Quelling gang activity in Sonoma County
Santa Rosa gang detective Travis Menke pulled up to the stoplight on Dutton Avenue at Sebastopol Road on a Thursday night in August and looked straight into the eyes of a man, driving a yellow Mini Cooper, who’d been on the run for more than a year.
Menke quickly pulled a U-turn in his unmarked car and called for backup as the Mini Cooper sped off south on Dutton Avenue. The short chase ended nearby on Rose Bud Court, where the driver bailed from the car and was tackled by a Sonoma County sheriff’s deputy.
The driver, Joe Carlos Suazo, 27, stood in handcuffs against a sheriff’s SUV as detectives from both agencies examined the loaded 9 mm Smith & Wesson he’d had with him in the car.
“We’ve been looking for you for a while,” said Sgt. John Cregan, who runs Santa Rosa’s gang unit.
“Yeah, I know,” Suazo said.
In fact, gang detectives had been searching for Suazo for 465 days after the court issued warrants for his arrest on probation violations. That, combined with what police allege are deep connections to one of Santa Rosa’s oldest norteño gangs, made him one of the department’s most wanted suspects.
Suazo, police said, is one of nearly 4,000 people involved in gangs throughout Sonoma County - about one gang member for every 125 people. While the number has held steady for the past decade, it is a roster that’s constantly shifting. People are arrested and incarcerated. Others reject the lifestyle and get out. Some are killed in disputes over everything from drugs to turf to disrespect. And a new crop of youngsters grows up to take their place.
Over the past decade, 18 people have been gunned down, stabbed or killed by other violent means in gang-related incidents, or about 30 percent of the homicides investigated by law enforcement since 2005. Eight of the gang killings remain unsolved, including cases where the suspect is known but remains at large.
More than three-quarters of the gang members in Sonoma County are affiliated with sureño or norteño gangs, which have about 1,500 members each, police said. Gang members represent about 2 percent of the county’s Latino population - compared to nearly 1 percent of the total population.
Smaller groups, such as white-power and motorcycle gangs, have an enduring and sometimes violent presence in Sonoma County. The fastest-growing groups appear to be what police call “dropout gangs” comprised of people who are “no good,” meaning they have been kicked out of a gang. These are mostly former norteños.
Most young, male
The vast majority are males and between age 13 and 24.
“By 21 they’ve been through so much. They’re either in prison, no good or dead,” Cregan said.
Gang detectives have called 2014 an aggressive year so far.
Two 16-year-olds and a 17-year-old are murder suspects on the run after gunfire peppered a house party near the Windsor Town Green in June, killing a 15-year-old Windsor high school student and wounding three others. Sheriff’s officials said the teen suspects could be in Mexico.

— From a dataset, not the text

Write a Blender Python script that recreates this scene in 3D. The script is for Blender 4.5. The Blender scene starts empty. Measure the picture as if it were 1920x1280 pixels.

Flurries of 911 calls have followed several bouts of gunfire along Santa Rosa’s Moorland Avenue since July. One man was struck in the face. Bullets pierced walls of a home and hit a nightstand. People report seeing faces masked with red or blue bandannas.
Teen boys have climbed out of cars on streets on both sides of Highway 101 to engage in fights, including an August melee at the In-N-Out Burger parking lot on County Center Drive in Santa Rosa. The beating was sparked after a teen boy said, “What’s up?” to a group of gang members he recognized from juvenile hall. Police said the boy and his friends fought back with baseball bats and a tree stake pulled from the ground.
These incidents are just a snapshot of daily gang activity in Sonoma County.
“They’re out there fighting each other every day,” said Sonoma County Sheriff’s Sgt. Brandon Austin, who took charge of the sheriff’s Multiple Agency Gang Enforcement Team, or MAGNET, last March.
“I have been in more fights and pursuits since March than I saw in a year during my last assignment with the gang unit,” which was five years ago, Austin said. “There is a lot of aggression out there.”
Illegal gang activity - just like crime overall - is not what it was in the mid-1990s and again around 2003, when crime rates surged. Yet, gang involvement is still an outsized factor in some of the most violent crimes in Sonoma County, from home-invasion robberies to stabbings and shootings.
“There is a simple equation in the gang world: Violence equals respect,” Cregan said.
SR center of activity
Most of the gang activity is concentrated in and around Santa Rosa, the county’s largest city.